It feels like that’s where we are now, the orange sky morphing to an inky blue and the 962’s headlights beginning to cast beams on the tarmac, while the rear lamps of the car ahead temporarily daub red graffiti across braking zones. The brakes are mighty, by the way; they need a firm press but they definitely get it stopped. Of course; they’re built to do that for 24 hours straight.
Impressionist colours, surround-sound turbocharger flutters, out-of-body glimpses of the car from the outside as we pass the circuit’s big screens. It’s like a fever dream.
In my mirrors – well, Stuck’s mirrors; I’m intensely aware I’m only temporarily this car’s driver – there’s the Rothmans colours of the 1987 Le Mans-winning 962. Further ahead, there are drivers who raced these cars in period, including F1 star John Watson. We’ve all been told to drive sensibly, albeit at a decent lick of pace; neither Goodwood nor Porsche want the cars to be driven too slowly.
It’s an overawing experience and I’d be lying if I said I wasn’t nervous. But the 962 looks after me the way it’s looked after drivers since its creation. The gearbox has synchromesh, the better to avoid a race-ruining mis-shift at 3am in the rain. So even if my shifts aren’t quite as laser-perfect as a Derek Bell’s, a Jacky Ickx’s or an HJ Stuck’s, each change slots cleanly and smoothly. The handling is predictable, the stability unshakeable, at these demo speeds at least. There’s turbo lag but it’s not the nothing… nothing… BAM! nightmare I’d feared of an engine running around 240bhp per litre; it’s progressive, manageable. And potent.
So potent yet usable and reliable were the 956 and 962 that even if the Porsche factory team didn’t cross the line first, its cars still won Le Mans in the hands of independent teams. So potent, in fact, that even after the Group C era had ended in 1994, a Dauer 962 ‘road car’ slipped through a loophole to enter Le Mans – and won the race. And the 962’s engine and gearbox would win the race again in ’96 and ’97, attached to a TWR prototype.
From behind the wheel, that extraordinary turn-key ease of use runs through everything the 962 does. The hardest part of driving it is trickling back into the paddock. It does not like to be driven slowly. The near-solid spool differential (for reliability, again) means the rear wheels can’t rotate at different speeds, and it nearly grinds to a halt on full lock. Clearly the 962’s heart yearns for the Mulsanne.
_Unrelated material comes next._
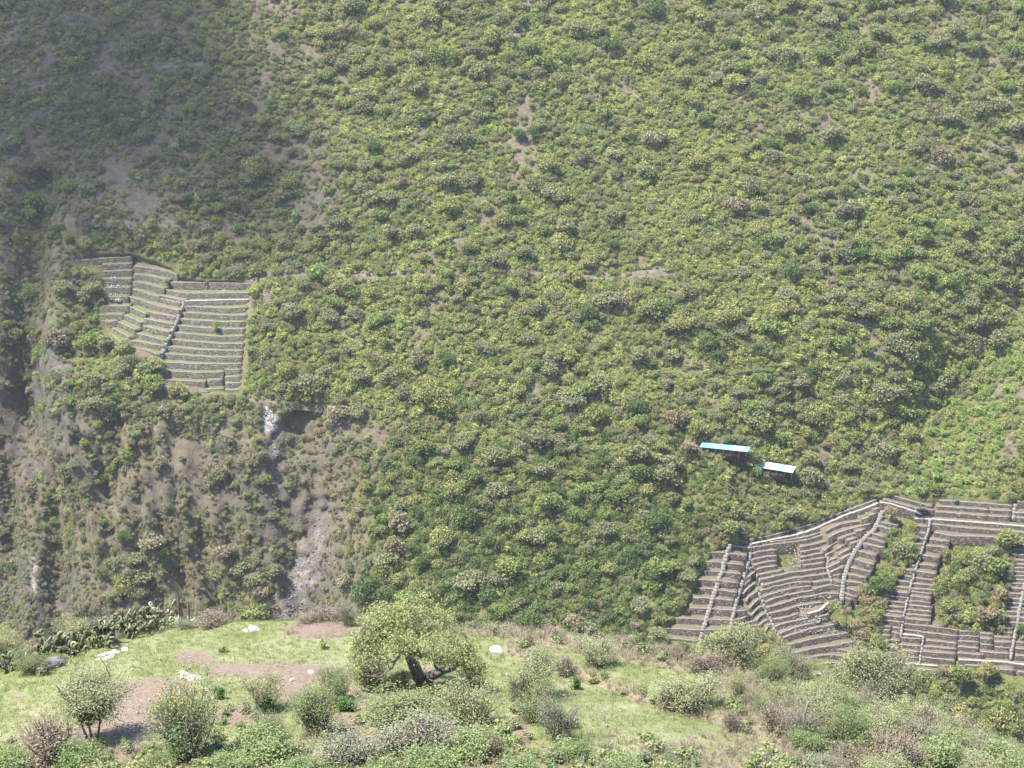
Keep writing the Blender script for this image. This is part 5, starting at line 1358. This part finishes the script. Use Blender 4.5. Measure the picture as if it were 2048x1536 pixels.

It’s lifting the hearts of everyone around it, too. Seeing people’s reactions to the car from within it is almost as powerful a sensation as driving it. The 962 and the Group C era might be long gone, but it’s still captivating for those who were there and those seeing it come alive for the first time. That little plastic key can fire one engine, and countless imaginations.